Congratulations to Katherine Dawson, assistant professor in the Department of Environmental Sciences, Anita Bakshi, assistant teaching professor in the Department of Landscape Architecture, and Pamela McElwee, associate professor in the Department of Human Ecology, on winning awards from the University’s Research Council.
Established in 1943 as a faculty committee to advise the President on matters relating to research, the council currently advises the Executive Vice President for Academic Affairs and is being administered under the auspices of the Office of the Executive Vice President for Academic Affairs. The council supports studies that lead to significant outside funding and publication in all fields of learning represented across the university, as well as for creative work in the arts.
Funding from the Research Council is available through three separate programs.
The Individual Fulcrum Awards Program, which is tailored to individual researchers and those in the creative arts who are testing out new ideas to accelerate their scientific inquiry, program of research and scholarship or creative production. The maximum amount of the Individual Fulcrum Awards Program is $5,000. Dawson was awarded under this program for her project titled, “Development of a transition metal carbide film for methane tracking in environmental sediments, soils, and waters.”
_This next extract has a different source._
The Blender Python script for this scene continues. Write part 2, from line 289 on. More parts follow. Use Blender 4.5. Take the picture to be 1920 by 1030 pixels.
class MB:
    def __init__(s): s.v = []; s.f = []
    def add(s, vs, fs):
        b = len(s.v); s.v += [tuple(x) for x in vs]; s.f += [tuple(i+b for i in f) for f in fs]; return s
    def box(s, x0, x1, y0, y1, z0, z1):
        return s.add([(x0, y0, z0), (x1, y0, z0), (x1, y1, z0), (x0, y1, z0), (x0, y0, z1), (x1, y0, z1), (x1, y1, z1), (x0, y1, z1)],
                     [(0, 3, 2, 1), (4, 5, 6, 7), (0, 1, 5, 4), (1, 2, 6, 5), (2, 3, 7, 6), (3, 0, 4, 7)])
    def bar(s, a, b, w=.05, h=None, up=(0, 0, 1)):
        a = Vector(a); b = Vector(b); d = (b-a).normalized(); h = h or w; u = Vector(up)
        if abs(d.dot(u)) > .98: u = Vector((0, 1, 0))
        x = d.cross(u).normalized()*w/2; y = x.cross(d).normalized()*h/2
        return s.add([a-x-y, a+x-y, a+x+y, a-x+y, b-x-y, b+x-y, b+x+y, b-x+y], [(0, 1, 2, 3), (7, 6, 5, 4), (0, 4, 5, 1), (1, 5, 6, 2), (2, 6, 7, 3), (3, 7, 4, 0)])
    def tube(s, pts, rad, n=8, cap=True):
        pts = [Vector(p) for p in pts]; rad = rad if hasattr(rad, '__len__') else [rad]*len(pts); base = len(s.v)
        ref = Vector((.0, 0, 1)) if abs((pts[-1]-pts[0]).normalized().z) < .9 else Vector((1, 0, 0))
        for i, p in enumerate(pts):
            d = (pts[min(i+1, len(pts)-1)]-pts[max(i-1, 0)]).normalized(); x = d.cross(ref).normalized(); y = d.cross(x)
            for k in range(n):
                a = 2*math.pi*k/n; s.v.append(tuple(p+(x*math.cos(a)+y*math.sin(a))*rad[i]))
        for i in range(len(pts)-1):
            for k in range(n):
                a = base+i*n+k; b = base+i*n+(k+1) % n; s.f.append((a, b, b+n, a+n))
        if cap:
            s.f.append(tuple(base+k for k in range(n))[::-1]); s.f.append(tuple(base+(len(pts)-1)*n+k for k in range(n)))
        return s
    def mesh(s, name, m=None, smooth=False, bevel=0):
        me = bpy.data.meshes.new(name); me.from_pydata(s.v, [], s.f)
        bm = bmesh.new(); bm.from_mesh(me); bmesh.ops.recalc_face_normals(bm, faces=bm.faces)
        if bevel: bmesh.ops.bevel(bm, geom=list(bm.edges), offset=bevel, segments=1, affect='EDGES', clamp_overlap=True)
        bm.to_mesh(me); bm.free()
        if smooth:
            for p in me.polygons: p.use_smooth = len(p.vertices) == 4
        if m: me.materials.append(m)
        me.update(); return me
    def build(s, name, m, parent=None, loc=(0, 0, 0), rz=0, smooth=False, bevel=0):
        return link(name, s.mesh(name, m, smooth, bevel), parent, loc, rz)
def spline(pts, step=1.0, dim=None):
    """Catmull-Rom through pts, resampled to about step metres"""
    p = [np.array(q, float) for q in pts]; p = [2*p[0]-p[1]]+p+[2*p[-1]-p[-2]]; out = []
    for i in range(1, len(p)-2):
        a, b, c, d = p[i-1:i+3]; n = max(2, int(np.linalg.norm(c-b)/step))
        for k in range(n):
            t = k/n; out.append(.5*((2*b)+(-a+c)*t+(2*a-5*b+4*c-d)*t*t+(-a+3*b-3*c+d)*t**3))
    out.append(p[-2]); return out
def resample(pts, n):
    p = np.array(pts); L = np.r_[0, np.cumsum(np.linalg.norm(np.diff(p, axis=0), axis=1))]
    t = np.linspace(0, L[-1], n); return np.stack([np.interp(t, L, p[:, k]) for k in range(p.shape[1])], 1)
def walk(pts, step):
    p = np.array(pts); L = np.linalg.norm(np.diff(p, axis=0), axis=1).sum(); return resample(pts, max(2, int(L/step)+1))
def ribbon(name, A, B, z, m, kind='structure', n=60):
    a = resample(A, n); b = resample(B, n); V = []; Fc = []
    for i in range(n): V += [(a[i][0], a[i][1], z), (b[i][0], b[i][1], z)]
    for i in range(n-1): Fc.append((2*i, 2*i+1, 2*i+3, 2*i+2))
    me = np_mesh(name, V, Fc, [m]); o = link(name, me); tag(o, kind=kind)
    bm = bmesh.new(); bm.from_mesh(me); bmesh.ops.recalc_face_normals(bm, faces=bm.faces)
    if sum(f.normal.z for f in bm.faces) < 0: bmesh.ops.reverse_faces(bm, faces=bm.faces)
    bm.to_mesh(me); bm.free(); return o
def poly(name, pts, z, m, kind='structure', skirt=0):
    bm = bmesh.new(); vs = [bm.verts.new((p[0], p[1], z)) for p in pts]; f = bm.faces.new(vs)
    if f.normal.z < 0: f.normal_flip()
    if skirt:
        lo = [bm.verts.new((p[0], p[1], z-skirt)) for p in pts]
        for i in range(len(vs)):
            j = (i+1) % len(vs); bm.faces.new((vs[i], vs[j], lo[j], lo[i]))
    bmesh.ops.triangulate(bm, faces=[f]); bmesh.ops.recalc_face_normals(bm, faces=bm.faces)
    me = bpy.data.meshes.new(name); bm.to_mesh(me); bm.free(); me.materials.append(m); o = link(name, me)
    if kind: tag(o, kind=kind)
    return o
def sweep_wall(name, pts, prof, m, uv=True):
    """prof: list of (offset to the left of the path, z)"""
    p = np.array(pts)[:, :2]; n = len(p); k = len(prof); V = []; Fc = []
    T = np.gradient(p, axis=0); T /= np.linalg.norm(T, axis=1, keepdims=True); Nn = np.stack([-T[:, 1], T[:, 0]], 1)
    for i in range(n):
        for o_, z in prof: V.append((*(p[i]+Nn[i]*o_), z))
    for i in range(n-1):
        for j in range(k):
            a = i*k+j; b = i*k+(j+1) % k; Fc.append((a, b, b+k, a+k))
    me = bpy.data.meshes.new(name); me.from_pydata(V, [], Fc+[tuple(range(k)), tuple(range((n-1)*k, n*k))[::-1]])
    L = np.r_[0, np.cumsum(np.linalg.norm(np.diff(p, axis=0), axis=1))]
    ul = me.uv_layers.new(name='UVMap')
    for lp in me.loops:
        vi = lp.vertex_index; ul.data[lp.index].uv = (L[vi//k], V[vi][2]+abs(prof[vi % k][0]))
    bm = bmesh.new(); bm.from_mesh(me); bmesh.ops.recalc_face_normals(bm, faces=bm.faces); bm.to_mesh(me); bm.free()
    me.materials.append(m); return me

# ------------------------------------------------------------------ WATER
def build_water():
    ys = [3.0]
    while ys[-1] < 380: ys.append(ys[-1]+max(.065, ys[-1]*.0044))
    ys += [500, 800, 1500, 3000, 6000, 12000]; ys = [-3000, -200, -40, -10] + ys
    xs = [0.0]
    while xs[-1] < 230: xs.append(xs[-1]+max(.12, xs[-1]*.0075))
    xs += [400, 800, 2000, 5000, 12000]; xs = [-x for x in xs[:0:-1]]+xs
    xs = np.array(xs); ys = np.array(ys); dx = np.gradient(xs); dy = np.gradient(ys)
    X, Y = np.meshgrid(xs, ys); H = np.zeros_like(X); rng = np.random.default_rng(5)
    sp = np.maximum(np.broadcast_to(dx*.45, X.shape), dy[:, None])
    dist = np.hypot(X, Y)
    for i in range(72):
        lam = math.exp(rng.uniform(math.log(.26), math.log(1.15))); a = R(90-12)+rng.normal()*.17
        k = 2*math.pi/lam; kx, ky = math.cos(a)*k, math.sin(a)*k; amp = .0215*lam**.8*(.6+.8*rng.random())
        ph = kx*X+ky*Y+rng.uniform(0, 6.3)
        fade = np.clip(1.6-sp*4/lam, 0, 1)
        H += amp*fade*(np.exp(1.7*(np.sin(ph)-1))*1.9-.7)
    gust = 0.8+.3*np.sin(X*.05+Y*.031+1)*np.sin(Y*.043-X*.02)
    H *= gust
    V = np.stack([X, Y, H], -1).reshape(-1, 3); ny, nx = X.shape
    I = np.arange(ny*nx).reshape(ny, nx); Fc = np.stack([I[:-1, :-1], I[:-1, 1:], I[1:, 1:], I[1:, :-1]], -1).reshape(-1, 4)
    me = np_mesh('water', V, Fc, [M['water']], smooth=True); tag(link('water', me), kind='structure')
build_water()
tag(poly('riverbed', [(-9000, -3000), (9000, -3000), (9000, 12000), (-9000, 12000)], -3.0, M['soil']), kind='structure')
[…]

The Social and Racial Justice Awards Program, inspired by President Holloway’s Equity Report and the University’s commitment to fostering excellence in and as a beloved community, supports academic research on racial and social justice in all domains of intellectual, social, artistic, and environmental life. The range of the Social and Racial Justice award is $5,000–$15,000. Bakshi was awarded under this program for her project titled, “The Meaning of the Seed – A New Jersey Environmental Justice Story.”
The Collaborative Multidisciplinary Awards Program offers the opportunity for a group of faculty members across disciplines to work together on a new, shared problem or line of research. Since complex intellectual and social problems often require multiple perspectives and viewpoints to solve them, the program is designed to foster and reward creative and collaboration interdisciplinary work. The maximum amount of the Collaborative Multidisciplinary Awards Program is $25,000.
McElwee is co-principal investigator of the project, “Global Asian Studies and its Futures,” one of eight projects funded under this program. This collaborative research team comprises Tamara Sears (Pi), associate professor, Department of Art History and South Asian Studies Program; and co-PIs, Chie Ikeya, associate professor, Department of History and South Asian Studies Program; Allan Punzalan Isaac, associate professor and chair, Department of American Studies and Associate Professor, Department of English; and Julia Stephens, associate professor, Department of History and South Asian Studies Program.